Zaman, zaman düşme gösteren işsizlik oranı Şubat 2013 de geçen yılın aynı ayına göre 0,1 puan artış ile işsizlik oranı yüzde 10,5 olarak açıklanmışsa da aynı dönemde istihdam 23 milyon 338 binden 24 milyon 546 bin kişiye çıkmış. Türk istatistik kurumu 'TÜİK- son araştırmasında hane halkı işgücü araştırmasına göre geçen yılın Şubatında 2 milyon 721 bin olan işsiz sayısı 160 bin artarak bu yılın aynı ayında 2 milyon 884 bine yükseldiğini açıklıyor.
Resmi rakamlar böylesi rakamlar gösterse de hükümet işsizlik konusundaki hassasiyetini devam ettiriyor ve istihdam konusundaki çalışmaları yukarıda görüldüğü gibi devam ediyor ancak sorun kökten çözülemiyor, yılların birikimini kısa zaman içinde ortadan kaldırmanın kolay olmadığını biliyoruz.  
İşsizlik konusu bazı forumlarda dile getiriliyor ve bazı yetkililer iş var ama iş beğenilmiyor yani iş sorunu yok diyor, tabi ki her şeyde olduğu gibi masa başında her şey tozpembe doğal görülür gerçeği anlamak için halkın içine çıkmak gerekiyor.
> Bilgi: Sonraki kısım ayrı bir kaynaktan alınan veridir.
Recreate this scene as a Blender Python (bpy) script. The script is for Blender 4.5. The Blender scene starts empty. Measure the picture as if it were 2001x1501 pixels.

Hatta bu forumlardaki yerel idarecilerimiz yukarıdan gelen yetkililere gerçeği söylemeleri gerekiyor.  


Bu sorunu saklamanın gizlemenin anlamı olmadığı gibi yereldeki bütün idarecilerimiz iyi bilir ki her gün iş konusunda kendilerine yapılan müracaatların yüzlerle, binlerle ölçülmekte, ne iş olursa yaparım sözleri ön plandadır. Biliniyor ki yüksek okullardan mezun çok kişinin aldığı eğitimlerle hiç alakası olmayan işlerde çalışıyorlar, elbette iki yüksek okul okumuş, belli bir kariyer yapmış olan kişide elbette her işi beğenmeyecek ancak bunlar istisnadır.  
Her işi yapabilecek kapasitede fiziksel gücü yerinde gerçekten ihtiyaç sahibi bir garibanın müsait bir yerde ve zeminde milletvekilinden kendisine iş konusunda yardımcı olmasını ister. Vekilimiz garibana yarın il başkanlığına gel ben danışmanımı görevlendireceğim sana yardımcı olacak der ve gariban büyük umutlarla ikinci gün il başkanlığına gider ve milletvekilinin danışmanını bulur danışman kardeşimizde bu büyük görev aşkıyla garibanı hiç alakasız birine, partinin telefonlarına bakan sekreterine gönderir.


Olayın gerisini yazmama gerek var mı bilmiyorum ama şimdi bu gariban ve benzeri pek çokları iş buldu da beğenmedi mi yoksa suçları bağışlanmayacak kadar büyük olan birilerinin arkasından gülünen, alay edilen oyuncağı mı oldular.


Sosyal devlet olmanın vazgeçilmez gereği devlet hükümetler eliyle vatandaşının ihtiyaçlarını tam olarak karşılamak onu doyurmak mecburiyetindedir ancak ülkemiz gerçek reformlarla gelişmeler yaşar ve Avrupa kriterlerine yaklaşırken bazı sorunları da hoş görmek durumundayız, ama devlet millet arsında köprü olanlar gerçekleri bilmeli ve gerçekleri aktarmalılar ki sorunların gerçeği ve tamamı bilinsin çare bulunsun.
Dileğimiz ülkemizin her sorununun çözümünde olduğu gibi işsizlik sorununun da çözüldüğünü görmek ve bu milletin vekillerinin de halkına gerçekçi davranması, küçümsememesi, aynı konu ile ilgilenen iş bulma kurumlarının da işinde görülmeyen ciddiyetinin görülmesi dileğiyle sağlıklı ve hoşça kalın.